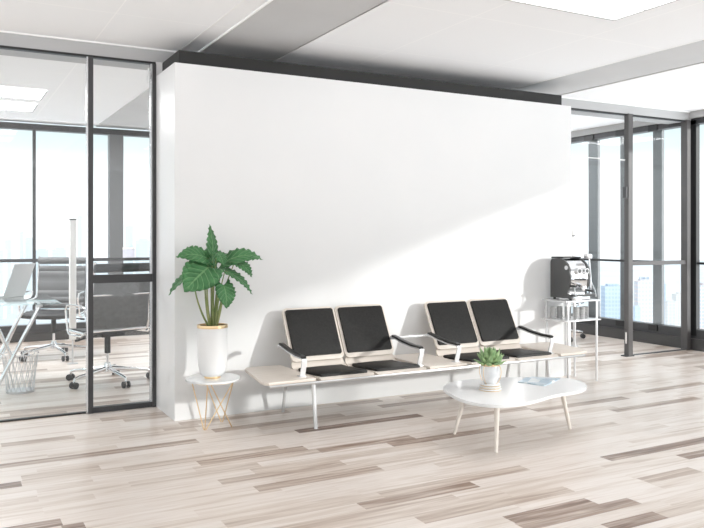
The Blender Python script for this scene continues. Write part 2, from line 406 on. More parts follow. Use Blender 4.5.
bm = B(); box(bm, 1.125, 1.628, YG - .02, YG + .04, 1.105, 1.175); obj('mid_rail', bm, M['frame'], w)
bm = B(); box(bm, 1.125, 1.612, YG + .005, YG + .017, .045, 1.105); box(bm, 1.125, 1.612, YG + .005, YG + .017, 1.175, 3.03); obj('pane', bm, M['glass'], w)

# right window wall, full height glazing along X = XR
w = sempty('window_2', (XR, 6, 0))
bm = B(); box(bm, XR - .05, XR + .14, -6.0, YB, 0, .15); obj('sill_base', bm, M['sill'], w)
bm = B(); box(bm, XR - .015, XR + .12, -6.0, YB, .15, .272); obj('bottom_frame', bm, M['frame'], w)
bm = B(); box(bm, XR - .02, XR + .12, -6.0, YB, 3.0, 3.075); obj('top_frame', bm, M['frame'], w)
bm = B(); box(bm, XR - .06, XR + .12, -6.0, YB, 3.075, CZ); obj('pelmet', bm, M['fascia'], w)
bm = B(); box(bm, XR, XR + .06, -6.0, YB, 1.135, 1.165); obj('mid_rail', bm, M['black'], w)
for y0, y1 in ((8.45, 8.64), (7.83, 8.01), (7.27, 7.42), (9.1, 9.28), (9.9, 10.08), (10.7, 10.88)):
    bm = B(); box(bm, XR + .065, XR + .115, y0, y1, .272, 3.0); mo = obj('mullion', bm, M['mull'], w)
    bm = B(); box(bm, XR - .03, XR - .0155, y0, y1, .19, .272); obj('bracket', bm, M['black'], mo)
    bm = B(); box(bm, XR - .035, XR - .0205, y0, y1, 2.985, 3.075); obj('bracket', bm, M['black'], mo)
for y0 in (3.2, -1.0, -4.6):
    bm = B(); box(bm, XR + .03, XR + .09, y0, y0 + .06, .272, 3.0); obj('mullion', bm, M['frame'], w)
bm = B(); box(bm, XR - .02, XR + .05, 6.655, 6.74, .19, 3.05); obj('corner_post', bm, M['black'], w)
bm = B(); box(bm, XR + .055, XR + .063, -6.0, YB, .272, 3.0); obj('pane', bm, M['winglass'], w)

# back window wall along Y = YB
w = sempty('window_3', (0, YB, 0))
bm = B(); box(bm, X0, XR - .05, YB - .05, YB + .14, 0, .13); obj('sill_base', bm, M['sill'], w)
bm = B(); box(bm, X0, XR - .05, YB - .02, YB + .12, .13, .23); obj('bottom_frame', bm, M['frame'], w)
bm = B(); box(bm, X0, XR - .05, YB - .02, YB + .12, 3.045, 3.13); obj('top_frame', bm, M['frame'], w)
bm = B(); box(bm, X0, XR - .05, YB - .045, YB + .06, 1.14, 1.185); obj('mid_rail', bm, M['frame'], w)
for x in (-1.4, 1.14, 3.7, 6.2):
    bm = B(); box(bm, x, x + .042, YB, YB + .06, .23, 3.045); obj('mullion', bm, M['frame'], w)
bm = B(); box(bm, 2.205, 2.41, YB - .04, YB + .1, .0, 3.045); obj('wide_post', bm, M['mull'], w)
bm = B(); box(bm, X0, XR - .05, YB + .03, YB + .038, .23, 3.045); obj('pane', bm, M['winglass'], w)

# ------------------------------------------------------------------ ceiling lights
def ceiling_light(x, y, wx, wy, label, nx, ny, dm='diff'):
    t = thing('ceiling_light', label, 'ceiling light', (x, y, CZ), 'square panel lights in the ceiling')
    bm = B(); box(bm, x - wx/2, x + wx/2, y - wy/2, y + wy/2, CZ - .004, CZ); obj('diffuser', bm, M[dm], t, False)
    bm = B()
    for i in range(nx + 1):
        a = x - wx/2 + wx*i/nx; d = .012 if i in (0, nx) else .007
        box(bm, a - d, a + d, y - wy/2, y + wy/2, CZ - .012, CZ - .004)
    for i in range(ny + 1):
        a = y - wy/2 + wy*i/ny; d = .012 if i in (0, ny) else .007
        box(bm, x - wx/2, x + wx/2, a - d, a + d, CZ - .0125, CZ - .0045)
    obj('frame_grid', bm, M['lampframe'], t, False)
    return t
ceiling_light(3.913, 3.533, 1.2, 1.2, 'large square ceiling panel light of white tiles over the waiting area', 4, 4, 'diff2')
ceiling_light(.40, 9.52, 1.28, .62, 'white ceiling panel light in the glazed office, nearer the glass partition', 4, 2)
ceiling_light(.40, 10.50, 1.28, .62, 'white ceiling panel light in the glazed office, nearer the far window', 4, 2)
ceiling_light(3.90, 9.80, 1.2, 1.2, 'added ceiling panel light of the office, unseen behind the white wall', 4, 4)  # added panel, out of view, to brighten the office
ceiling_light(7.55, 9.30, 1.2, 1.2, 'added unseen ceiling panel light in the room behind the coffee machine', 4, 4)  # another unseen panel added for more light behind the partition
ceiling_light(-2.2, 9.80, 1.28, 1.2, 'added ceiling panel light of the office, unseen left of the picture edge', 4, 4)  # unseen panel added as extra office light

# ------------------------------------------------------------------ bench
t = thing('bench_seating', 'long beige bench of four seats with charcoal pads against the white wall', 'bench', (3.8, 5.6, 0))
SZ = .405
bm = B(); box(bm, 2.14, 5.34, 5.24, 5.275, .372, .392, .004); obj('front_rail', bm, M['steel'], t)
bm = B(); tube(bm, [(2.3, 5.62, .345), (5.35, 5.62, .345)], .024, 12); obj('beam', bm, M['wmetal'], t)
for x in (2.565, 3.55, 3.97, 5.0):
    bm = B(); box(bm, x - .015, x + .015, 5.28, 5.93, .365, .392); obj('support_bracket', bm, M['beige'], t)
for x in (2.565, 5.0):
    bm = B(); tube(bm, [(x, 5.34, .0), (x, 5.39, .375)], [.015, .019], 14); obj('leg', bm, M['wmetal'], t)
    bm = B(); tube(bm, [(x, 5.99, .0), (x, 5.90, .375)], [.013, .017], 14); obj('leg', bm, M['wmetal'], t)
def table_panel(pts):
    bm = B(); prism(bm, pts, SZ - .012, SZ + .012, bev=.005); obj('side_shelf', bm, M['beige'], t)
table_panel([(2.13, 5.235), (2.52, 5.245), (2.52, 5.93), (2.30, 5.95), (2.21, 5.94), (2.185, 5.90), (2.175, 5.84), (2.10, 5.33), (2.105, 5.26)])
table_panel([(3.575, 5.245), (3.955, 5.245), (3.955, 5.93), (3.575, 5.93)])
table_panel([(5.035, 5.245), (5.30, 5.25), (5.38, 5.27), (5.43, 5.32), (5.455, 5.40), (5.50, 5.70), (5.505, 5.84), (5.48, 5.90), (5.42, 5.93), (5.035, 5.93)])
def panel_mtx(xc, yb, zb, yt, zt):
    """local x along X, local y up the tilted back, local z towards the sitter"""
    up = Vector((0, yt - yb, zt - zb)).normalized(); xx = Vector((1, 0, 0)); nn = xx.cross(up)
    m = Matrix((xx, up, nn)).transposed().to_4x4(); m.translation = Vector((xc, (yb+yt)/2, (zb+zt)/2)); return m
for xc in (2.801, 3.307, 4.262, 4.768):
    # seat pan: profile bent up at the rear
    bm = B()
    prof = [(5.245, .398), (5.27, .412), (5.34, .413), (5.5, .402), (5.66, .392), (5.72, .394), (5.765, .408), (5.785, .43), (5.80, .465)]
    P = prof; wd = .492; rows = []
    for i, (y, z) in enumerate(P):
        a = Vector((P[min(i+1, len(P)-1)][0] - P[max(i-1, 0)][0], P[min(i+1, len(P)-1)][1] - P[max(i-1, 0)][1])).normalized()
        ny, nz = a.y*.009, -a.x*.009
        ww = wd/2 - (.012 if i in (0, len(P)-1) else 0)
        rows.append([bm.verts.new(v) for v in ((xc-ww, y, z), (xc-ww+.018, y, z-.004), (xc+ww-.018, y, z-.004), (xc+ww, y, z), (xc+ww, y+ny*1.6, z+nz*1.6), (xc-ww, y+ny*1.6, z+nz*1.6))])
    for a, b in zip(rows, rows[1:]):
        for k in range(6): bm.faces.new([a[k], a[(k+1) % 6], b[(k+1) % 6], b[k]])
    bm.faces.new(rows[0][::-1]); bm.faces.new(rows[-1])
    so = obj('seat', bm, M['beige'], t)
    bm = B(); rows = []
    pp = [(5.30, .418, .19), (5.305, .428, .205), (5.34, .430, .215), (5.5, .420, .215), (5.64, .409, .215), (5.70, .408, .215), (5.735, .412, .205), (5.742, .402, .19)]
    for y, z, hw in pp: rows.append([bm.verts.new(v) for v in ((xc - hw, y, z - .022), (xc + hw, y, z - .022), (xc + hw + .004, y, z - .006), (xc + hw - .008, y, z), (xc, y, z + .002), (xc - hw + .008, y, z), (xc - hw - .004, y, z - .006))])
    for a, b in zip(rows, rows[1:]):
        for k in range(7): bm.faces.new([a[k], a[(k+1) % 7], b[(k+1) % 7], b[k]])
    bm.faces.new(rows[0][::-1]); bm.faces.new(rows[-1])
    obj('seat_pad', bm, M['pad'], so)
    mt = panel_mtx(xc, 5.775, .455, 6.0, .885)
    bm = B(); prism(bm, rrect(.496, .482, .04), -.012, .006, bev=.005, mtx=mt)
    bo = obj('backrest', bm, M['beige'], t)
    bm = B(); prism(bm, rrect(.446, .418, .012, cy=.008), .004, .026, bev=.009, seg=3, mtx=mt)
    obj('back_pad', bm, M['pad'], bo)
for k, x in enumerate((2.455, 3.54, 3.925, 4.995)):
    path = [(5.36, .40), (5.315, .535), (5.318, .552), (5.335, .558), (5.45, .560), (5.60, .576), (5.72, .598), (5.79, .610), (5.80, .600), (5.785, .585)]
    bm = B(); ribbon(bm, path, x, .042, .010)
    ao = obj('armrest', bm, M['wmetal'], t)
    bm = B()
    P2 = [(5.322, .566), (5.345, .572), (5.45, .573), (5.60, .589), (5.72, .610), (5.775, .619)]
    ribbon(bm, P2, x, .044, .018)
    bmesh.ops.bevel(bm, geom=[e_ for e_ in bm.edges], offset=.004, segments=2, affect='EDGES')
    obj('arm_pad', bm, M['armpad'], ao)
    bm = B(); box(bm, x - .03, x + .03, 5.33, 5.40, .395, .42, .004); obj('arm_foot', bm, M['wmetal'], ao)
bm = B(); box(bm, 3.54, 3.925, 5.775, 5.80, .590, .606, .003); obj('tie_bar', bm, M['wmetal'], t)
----
» **TASK TO CARRY OUT**
Extract the lines exactly, please: the first line of the listing, the line with "bm = B(); box(bm, 1.125, 1.612, YG", and every line between them, but no pictures.

» **FINISHED EXERCISE**
The Blender Python script for this scene continues. Write part 2, from line 406 on. More parts follow. Use Blender 4.5.
bm = B(); box(bm, 1.125, 1.628, YG - .02, YG + .04, 1.105, 1.175); obj('mid_rail', bm, M['frame'], w)
bm = B(); box(bm, 1.125, 1.612, YG + .005, YG + .017, .045, 1.105); box(bm, 1.125, 1.612, YG + .005, YG + .017, 1.175, 3.03); obj('pane', bm, M['glass'], w)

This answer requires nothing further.